*Exercise directions*
List all lines of the data containing the word "scene".

*Given material*
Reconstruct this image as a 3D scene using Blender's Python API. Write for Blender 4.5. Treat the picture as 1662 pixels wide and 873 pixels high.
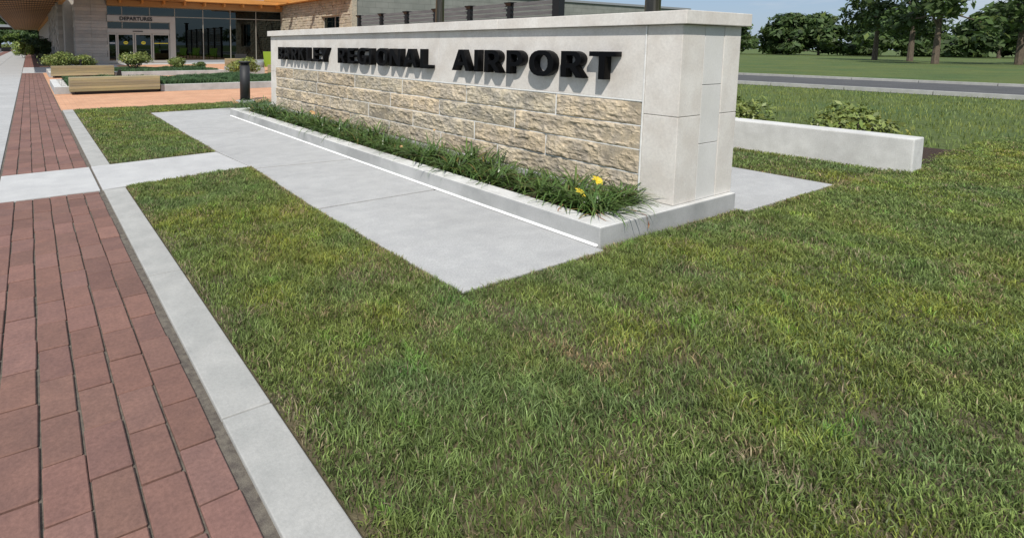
import bpy, bmesh, math, random
import numpy as np
from mathutils import Vector, Matrix, noise
R = math.radians
random.seed(7); rng = np.random.default_rng(11)
scene = bpy.context.scene
for o in list(bpy.data.objects): bpy.data.objects.remove(o)
COL = scene.collection

# ------------------------------------------------------------------ camera
YAW, PITCH, ROLL, FPX, PX, PY = R(31.467), R(5.487), R(-0.328), 902.2, 600.0, 161.0
cam = bpy.data.objects.new('camera', bpy.data.cameras.new('camera')); COL.objects.link(cam)
f_ = Vector((math.sin(YAW)*math.cos(PITCH), math.cos(YAW)*math.cos(PITCH), -math.sin(PITCH)))
r_ = Vector((math.cos(YAW), -math.sin(YAW), 0)); d_ = f_.cross(r_)
rr = math.cos(ROLL)*r_ + math.sin(ROLL)*d_; dd = -math.sin(ROLL)*r_ + math.cos(ROLL)*d_
cam.matrix_world = Matrix(((rr.x, -dd.x, -f_.x, 0), (rr.y, -dd.y, -f_.y, 0), (rr.z, -dd.z, -f_.z, 1.5), (0, 0, 0, 1)))
cd = cam.data; cd.sensor_width = 36; cd.lens = FPX/1662*36
cd.shift_x = (831-PX)/1662; cd.shift_y = -(436.5-PY)/1662
cd.clip_start = 0.05; cd.clip_end = 3000
scene.camera = cam
# ------------------------------------------------------------------ world
SUN = Vector((-0.100, -0.095, 0.153)).normalized()
EL = math.asin(SUN.z); AZ = math.atan2(SUN.x, SUN.y)
w = bpy.data.worlds.new('World'); scene.world = w; w.use_nodes = True
nt = w.node_tree; N = nt.nodes; N.clear(); L = nt.links
out = N.new('ShaderNodeOutputWorld'); bg = N.new('ShaderNodeBackground')
sky = N.new('ShaderNodeTexSky'); sky.sky_type = 'NISHITA'; sky.sun_disc = False
sky.sun_elevation = EL; sky.sun_rotation = AZ; sky.air_density = 1.0; sky.dust_density = 0.6; sky.ozone_density = 1.5
tc = N.new('ShaderNodeTexCoord'); mp = N.new('ShaderNodeMapping'); mp.inputs['Scale'].default_value = (1.2, 1.2, 7)
cn = N.new('ShaderNodeTexNoise'); cn.inputs['Scale'].default_value = 2.6; cn.inputs['Detail'].default_value = 8; cn.inputs['Roughness'].default_value = .62
cr = N.new('ShaderNodeValToRGB'); cr.color_ramp.elements[0].position = .50; cr.color_ramp.elements[1].position = .80
mx = N.new('ShaderNodeMixRGB'); mx.inputs['Color2'].default_value = (8.2, 8.5, 8.9, 1)
L.new(tc.outputs['Generated'], mp.inputs['Vector']); L.new(mp.outputs[0], cn.inputs['Vector'])
sz = N.new('ShaderNodeSeparateXYZ'); L.new(tc.outputs['Generated'], sz.inputs[0])
up = N.new('ShaderNodeMapRange'); up.inputs[1].default_value = .12; up.inputs[2].default_value = .6; up.inputs[3].default_value = 0; up.inputs[4].default_value = .16; L.new(sz.outputs['Z'], up.inputs[0])  # extra cloud cover towards the zenith, added to make the sky light less blue
ad = N.new('ShaderNodeMath'); ad.operation = 'ADD'; L.new(cn.outputs['Fac'], ad.inputs[0]); L.new(up.outputs[0], ad.inputs[1]); L.new(ad.outputs[0], cr.inputs['Fac'])
hz = N.new('ShaderNodeMixRGB'); hz.inputs['Fac'].default_value = .6; hz.inputs['Color2'].default_value = (4.2, 6.0, 9.0, 1); L.new(sky.outputs[0], hz.inputs['Color1'])
L.new(cr.outputs['Color'], mx.inputs['Fac']); L.new(hz.outputs[0], mx.inputs['Color1']); L.new(mx.outputs[0], bg.inputs['Color'])
bg.inputs['Strength'].default_value = 0.076; L.new(bg.outputs[0], out.inputs['Surface'])
# ------------------------------------------------------------------ sun
sl = bpy.data.lights.new('sun', 'SUN'); sl.energy = 4.0; sl.angle = R(0.53); sl.color = (1.0, 0.955, 0.89)
so = bpy.data.objects.new('sun', sl); COL.objects.link(so); so.rotation_euler = (-SUN).to_track_quat('-Z', 'Y').to_euler(); so.location = (0, 0, 30)
scene.view_settings.view_transform = 'Standard'; scene.view_settings.look = 'None'
scene.view_settings.exposure = 0.12; scene.view_settings.gamma = 1.0; scene.view_settings.use_curve_mapping = False
scene.render.engine = 'CYCLES'
scene.cycles.max_bounces = 6; scene.cycles.transparent_max_bounces = 12

# ------------------------------------------------------------------ materials
def mat(name, c1, c2=None, s=3.0, rough=.8, fine=.10, fs=60, bump=.0, bs=90, attr=False, spec=.4, metal=0, trans=0, rmp=(.35, .65), stretch=None, blotch=0, bd=.01, coat=0):
    m = bpy.data.materials.new(name); m.use_nodes = True
    t = m.node_tree; n = t.nodes; l = t.links; p = n['Principled BSDF']; o = n['Material Output']
    p.inputs['Roughness'].default_value = rough; p.inputs['Metallic'].default_value = metal; p.inputs['Specular IOR Level'].default_value = spec
    p.inputs['Coat Weight'].default_value = coat
    t_ = n.new('ShaderNodeTexCoord'); vec = t_.outputs['Object']
    if stretch:
        q = n.new('ShaderNodeMapping'); q.inputs['Scale'].default_value = stretch; l.new(vec, q.inputs['Vector']); vec = q.outputs[0]
    def nz(sc, d=4, r=.55):
        x = n.new('ShaderNodeTexNoise'); x.inputs['Scale'].default_value = sc; x.inputs['Detail'].default_value = d; x.inputs['Roughness'].default_value = r
        l.new(vec, x.inputs['Vector']); return x.outputs['Fac']
    c2 = c2 or c1
    a = nz(s); rp = n.new('ShaderNodeMapRange'); rp.inputs[1].default_value = rmp[0]; rp.inputs[2].default_value = rmp[1]; l.new(a, rp.inputs[0])
    mxx = n.new('ShaderNodeMixRGB'); mxx.inputs[1].default_value = (*c1, 1); mxx.inputs[2].default_value = (*c2, 1); l.new(rp.outputs[0], mxx.inputs[0])
    col = mxx.outputs[0]
    def mul(fac_out, lo, hi, a0=.3, a1=.7):
        nonlocal col
        g = n.new('ShaderNodeMapRange'); g.inputs[1].default_value = a0; g.inputs[2].default_value = a1; g.inputs[3].default_value = lo; g.inputs[4].default_value = hi; l.new(fac_out, g.inputs[0])
        h = n.new('ShaderNodeMixRGB'); h.blend_type = 'MULTIPLY'; h.inputs[0].default_value = 1; l.new(col, h.inputs[1]); l.new(g.outputs[0], h.inputs[2]); col = h.outputs[0]
    if fine: mul(nz(fs, 5, .7), 1-fine, 1+fine)
    if blotch: mul(nz(.9, 6, .65), 1-blotch, 1+blotch*.4)
    if attr:
        at = n.new('ShaderNodeAttribute'); at.attribute_name = 'tint'
        h = n.new('ShaderNodeMixRGB'); h.blend_type = 'MULTIPLY'; h.inputs[0].default_value = 1; l.new(col, h.inputs[1]); l.new(at.outputs['Color'], h.inputs[2]); col = h.outputs[0]
    l.new(col, p.inputs['Base Color'])
    if bump:
        b = n.new('ShaderNodeBump'); b.inputs['Strength'].default_value = bump; b.inputs['Distance'].default_value = bd
        l.new(nz(bs, 6, .65), b.inputs['Height']); l.new(b.outputs[0], p.inputs['Normal'])
    if trans:
        tr = n.new('ShaderNodeBsdfTranslucent'); l.new(col, tr.inputs['Color']); ms = n.new('ShaderNodeMixShader'); ms.inputs[0].default_value = trans
        l.new(p.outputs[0], ms.inputs[1]); l.new(tr.outputs[0], ms.inputs[2]); l.new(ms.outputs[0], o.inputs['Surface'])
    return m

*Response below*
Reconstruct this image as a 3D scene using Blender's Python API. Write for Blender 4.5. Treat the picture as 1662 pixels wide and 873 pixels high.
scene = bpy.context.scene
COL = scene.collection
scene.camera = cam
w = bpy.data.worlds.new('World'); scene.world = w; w.use_nodes = True
scene.view_settings.view_transform = 'Standard'; scene.view_settings.look = 'None'
scene.view_settings.exposure = 0.12; scene.view_settings.gamma = 1.0; scene.view_settings.use_curve_mapping = False
scene.render.engine = 'CYCLES'
scene.cycles.max_bounces = 6; scene.cycles.transparent_max_bounces = 12